Political advertisements with poor emotional baits that do not benefit public discourse on state government revenue? Put it on the Lame List!

I miss Almost Live.

Wednesday, March 31, 2010

Please. No.

I know more pressing world issues deserve more attention. But I deal with issues of the nature and paths of the cosmos on a day to day basis. What produces the most visceral reaction in my mind? NCAA Basketball.

What jerks my chain? Not that my beloved Jayhawks were knocked out early, or that the family favorite Washington Huskies underachieved, then overachieved, then underachieved again--being knocked out of the Sweet 16. Expanding the field from 65 to 96 teams will dilute a good product. I used to take off work with some of my good friends to watch the first Thursday/Friday of the tournament, and now it will be garbage--infiltrated with mediocre teams. My visceral reaction is to say I won't watch the damn tournament--at least in the early rounds--but I'm sure I'll come crawling back because I won't be able to stand spring training baseball.

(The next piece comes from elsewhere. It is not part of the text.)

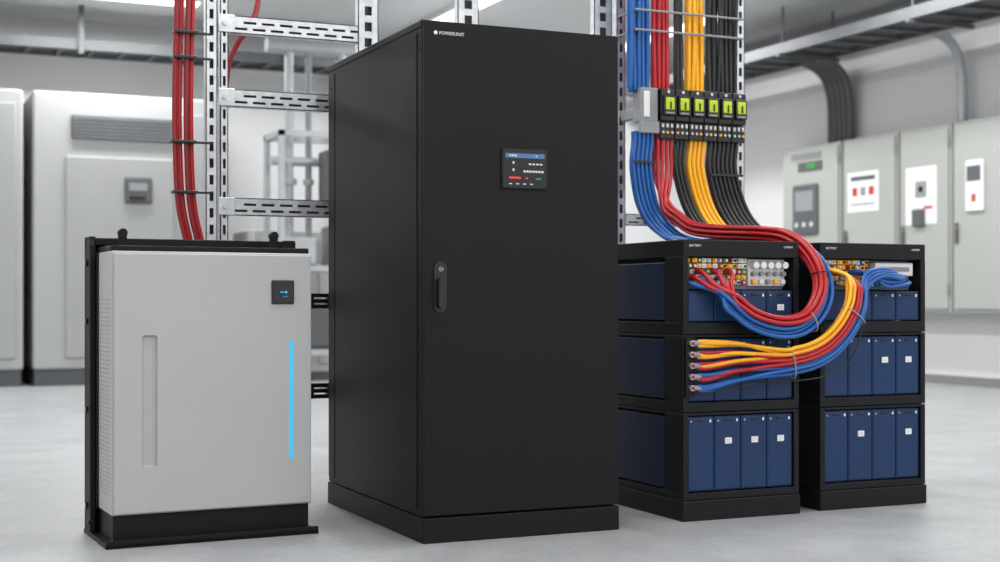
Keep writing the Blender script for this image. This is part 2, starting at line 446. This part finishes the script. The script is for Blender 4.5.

Rather than worry about a lame boycott, maybe I'll take up an activity of my own and build my own presence in the field of athletic mediocrity. Curling, training for my next half-marathon, bicycling, etc. To the people at the NCAA, please stop this movement to mediocrity by expanding the basketball field. I feel hope and despair on this topic, as the NCAA isn't interested in doing something that makes sense. However, they are a bit unpredictable as well--maybe the foolishness stops and the insiders will look like fools.

Sunday, March 28, 2010

I'm getting in touch with my inner Ah-nuld

I'll be back.

Writing. Maybe this week, maybe next. The Lenten vortex can only keep me down for so long.